RELAXING by the pool is not as easy as it sounds. First, there are the ‘towel wars’; and then the dreaded ‘entertainments’ team.
For 50 weeks of the year, your towel is an innocent puppy in your bathroom. But, for the other two weeks, it is a growling attack-dog, sitting in snarling defence of your poolside sunbed.
Towels on sunbeds are about territory: ‘This is mine, this isn’t yours.’ We all need places we call home, but, believe me, home thoughts can get nasty round the pool. Not content with our own room, we want more. We want to mark out our territory in the public space: “Sure it’s public – but not my bit of it.”
Freedom of movement among sunbeds is not helped by towel law: that is, once your towel is on the sunbed, it is yours for the rest of the day. Which mountain this 11th commandment appeared from no one knows, but it is written in stone.
The sunbed is yours for the whole day, whether you are there or not – and some are hardly there at all, after grabbing their place at 6 a.m. They are not using it, but it is still their bed; and the snarling towel ensures it stays that way.

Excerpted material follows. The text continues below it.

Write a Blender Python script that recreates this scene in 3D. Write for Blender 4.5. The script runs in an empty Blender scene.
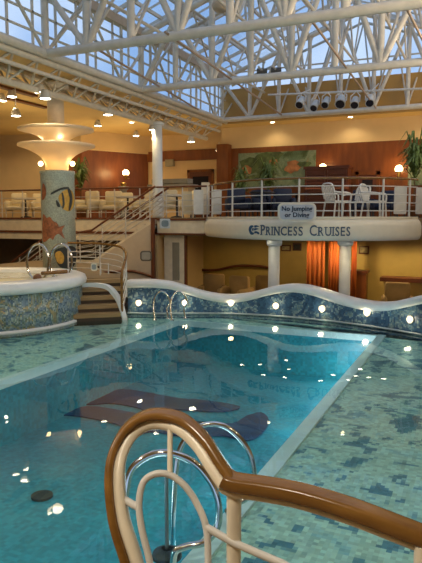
import bpy, bmesh, random
from math import *
from mathutils import Vector
random.seed(7)
SC = bpy.context.scene
COL = SC.collection
PI = pi
u = Vector((0, 0, 1))

# ------------------------------------------------------------------ camera maths
F = 600.; CX = 211.; CY = 281.5; PITCH = atan((CY-217)/F); YAW = radians(24); H = 2.35
def ray(x, y):
    u = (x-CX)/F; v = -(y-CY)/F
    fh = cos(PITCH)+v*sin(PITCH); z = -sin(PITCH)+v*cos(PITCH)
    return (-sin(YAW)*fh+cos(YAW)*u, cos(YAW)*fh+sin(YAW)*u, z)
def onz(x, y, z):
    r = ray(x, y); t = (z-H)/r[2]; return Vector((r[0]*t, r[1]*t, z))
def onY(x, y, Y):
    r = ray(x, y); t = Y/r[1]; return Vector((r[0]*t, Y, H+r[2]*t))
def onD(x, y, D):
    r = ray(x, y); return Vector((r[0]*D, r[1]*D, H+r[2]*D))

# ------------------------------------------------------------------ materials
MATS = {}
def mat(name, c, rough=.5, metal=0, var=.08, scale=6, emit=None, es=0, spec=.5):
    if name in MATS: return MATS[name]
    m = bpy.data.materials.new(name); m.use_nodes = True
    nt = m.node_tree; b = nt.nodes['Principled BSDF']
    b.inputs['Roughness'].default_value = rough
    b.inputs['Metallic'].default_value = metal
    b.inputs['Specular IOR Level'].default_value = spec
    tc = nt.nodes.new('ShaderNodeTexCoord'); n = nt.nodes.new('ShaderNodeTexNoise')
    n.inputs['Scale'].default_value = scale; n.inputs['Detail'].default_value = 3
    nt.links.new(tc.outputs['Object'], n.inputs['Vector'])
    r = nt.nodes.new('ShaderNodeValToRGB')
    r.color_ramp.elements[0].position = .3; r.color_ramp.elements[1].position = .7
    r.color_ramp.elements[0].color = (*[max(0, k*(1-var)) for k in c], 1)
    r.color_ramp.elements[1].color = (*[min(1, k*(1+var)) for k in c], 1)
    nt.links.new(n.outputs['Fac'], r.inputs['Fac'])
    nt.links.new(r.outputs['Color'], b.inputs['Base Color'])
    if emit:
        b.inputs['Emission Color'].default_value = (*emit, 1); b.inputs['Emission Strength'].default_value = es
    MATS[name] = m
    return m

def wood(name, c1, c2, rough=.35, scale=(1, 1, 12)):
    m = mat(name, c1, rough); nt = m.node_tree
    n = [x for x in nt.nodes if x.type == 'TEX_NOISE'][0]; tc = [x for x in nt.nodes if x.type == 'TEX_COORD'][0]
    mp = nt.nodes.new('ShaderNodeMapping'); mp.inputs['Scale'].default_value = scale
    nt.links.new(tc.outputs['Object'], mp.inputs['Vector']); nt.links.new(mp.outputs['Vector'], n.inputs['Vector'])
    n.inputs['Scale'].default_value = 2.2; n.inputs['Detail'].default_value = 6
    r = [x for x in nt.nodes if x.type == 'VALTORGB'][0]
    r.color_ramp.elements[0].color = (*c1, 1); r.color_ramp.elements[1].color = (*c2, 1)
    return m

def mosaic(name, cols, tile=.03, scale=1.5, rough=.3, distort=1.2, detail=3, grout=(.35, .4, .38), stops=None, flat=False):
    """tile mosaic: object coords snapped to small squares, a distorted noise picks the tile colour"""
    m = bpy.data.materials.new(name); m.use_nodes = True
    nt = m.node_tree; b = nt.nodes['Principled BSDF']; L = nt.links
    b.inputs['Roughness'].default_value = rough
    tc = nt.nodes.new('ShaderNodeTexCoord')
    sn = nt.nodes.new('ShaderNodeVectorMath'); sn.operation = 'SNAP'; sn.inputs[1].default_value = (tile, tile, tile)
    add = nt.nodes.new('ShaderNodeVectorMath'); add.operation = 'ADD'; add.inputs[1].default_value = (.0013, .0013, .0013 if not flat else .5)
    L.new(tc.outputs['Object'], add.inputs[0]); L.new(add.outputs[0], sn.inputs[0])
    n = nt.nodes.new('ShaderNodeTexNoise'); n.inputs['Scale'].default_value = scale
    n.inputs['Detail'].default_value = detail; n.inputs['Distortion'].default_value = distort
    L.new(sn.outputs[0], n.inputs['Vector'])
    r = nt.nodes.new('ShaderNodeValToRGB'); el = r.color_ramp.elements
    stops = stops or [.3+.4*i/(len(cols)-1) for i in range(len(cols))]
    while len(el) < len(cols): el.new(.5)
    for i, (s, c) in enumerate(zip(stops, cols)):
        el[i].position = s; el[i].color = (*c, 1)
    L.new(n.outputs['Fac'], r.inputs['Fac'])
    # each tile slightly its own tone
    w = nt.nodes.new('ShaderNodeTexWhiteNoise'); L.new(sn.outputs[0], w.inputs['Vector'])
    mr = nt.nodes.new('ShaderNodeMapRange'); mr.inputs['To Min'].default_value = .78; mr.inputs['To Max'].default_value = 1.18
    L.new(w.outputs['Value'], mr.inputs['Value'])
    mx = nt.nodes.new('ShaderNodeVectorMath'); mx.operation = 'SCALE'
    L.new(r.outputs['Color'], mx.inputs[0]); L.new(mr.outputs['Result'], mx.inputs['Scale'])
    L.new(mx.outputs[0], b.inputs['Base Color'])
    MATS[name] = m
    return m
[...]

As the week goes by, people arrive ever earlier, with their guard dogs and resentments building as the sun beats down and people sip their strangely bitter iced coffee.
And then just when you are finally finding peace by the pool, the entertainments team arrives in wacky yellow costumes. Ye Gods!
And, interestingly, what transpires is this: while we do not need them, they seem to need us. They need us to help them feel worth while. They perceive themselves as bringers of fun, and we are the hapless fodder for these needs.
First, there is the pushy young man with the over-loud microphone, telling us we should all get in the water for the aerobics. Should? ‘No excuses accepted!’ he declares with jokey menace.
Formerly contented people now look uncomfortable; pressure is being exerted.
As life goes on, I feel it less and less of a good idea to give people microphones – whether poolside, in trains or pulpits. It bestows brief but inappropriate power.
Certainly no one should be giving one to the screechy young woman exhorting harassed holidaymakers to ‘Get happy!’. (To which the obvious reply is: ‘I think we will be when you go.’)
Like all of us, she has her needs. But when we impose our needs on others, we become abusers.
And on reflection, it turns out most of our virtuous activity is about our own needs; helping us feel better about ourselves. It is only pretend virtue.
And in noticing this, what joy! We discover someone truer in ourselves who no longer has these needs, and thus become much less dangerous in the world, more charming.
We become less like the entertainments team with all their desperate and needy ‘shoulds’…
...and therefore much more fun by the pool.